We were both invited to Vivica's seventieth birthday in Helsinki, which was a parade of cultural celebrities. It started with drinks in the theatre where she had been director and producer, continuied with a splendid dinner in her magnificent mansion, and when Staffan and I, around 2 am, prepared to leave, Vivica said: "So early? We are going back to the theatre for nibbles!"

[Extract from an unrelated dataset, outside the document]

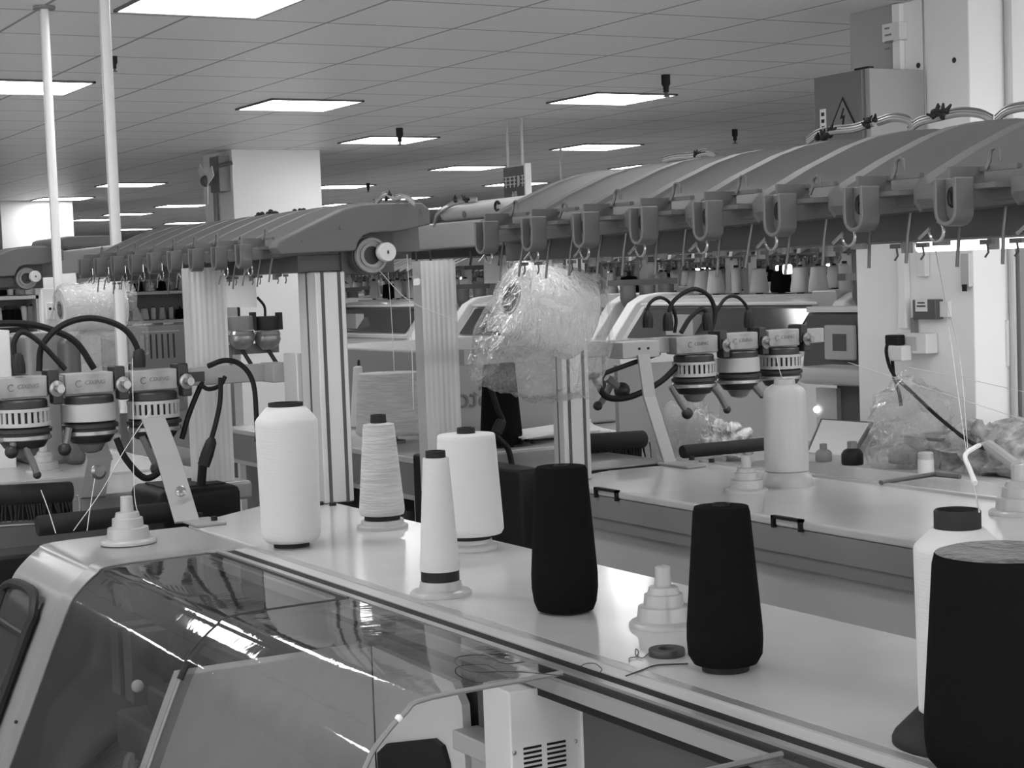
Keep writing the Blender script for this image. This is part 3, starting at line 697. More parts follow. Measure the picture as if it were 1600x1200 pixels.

A couple of years later Vivica called me and asked whether I would like to translate a play. As her biographer points out - a well-known fact to all who have ever met her - "nobody could say no to her on the phone". She was organising a Finnish theatre festival in Moscow, and she wanted one play to be done in Russian, with two actors of Russian ancestry. The play guested Stockholm, and Vivica took me to see it twice before I started the translation. It was a challenge, because the actors' Russian was nursery talk, while the play used modern, colloquial, not to say explicit idiom which they found totally alien.
We flew to Moscow, me joining them in Helsinki. Nobody met us when we emerged through passport control and customs. Vivica was angry. In fact she was furious. Vivica furious was a sight. An hour later, she was paged. Our hosts were waiting for her in the VIP room. I didn't see much of her during the festival week because she was a Very Important Guest and I was just a translator (as well as a prompter, since the actors kept losing their swearwords). Yet it was fun to be part of her entourage. At one point, she was asked whether she had been to Russia before. "Yes, she said, in 1943". The hosts were awed. "During the war?" "Yes, Vivica confirmed, when little Finland tried to invade the Soviet Union". This was Vivica's typical sarcasm, possibly lost on the hosts. She had served in women's auxilliary forces at the front.
Regrettably, after that we lost touch and only met occasionally. It was with deep sorrow Staffan and I read about her death in 2004. The biography I am reading brings back many details I have heard and some that I have witnessed about this truly remarkable person.
If you wonder why you would bother about a stranger, many people know her well as Vifslan (Bob in English) in Tove Jansson's Moomin books.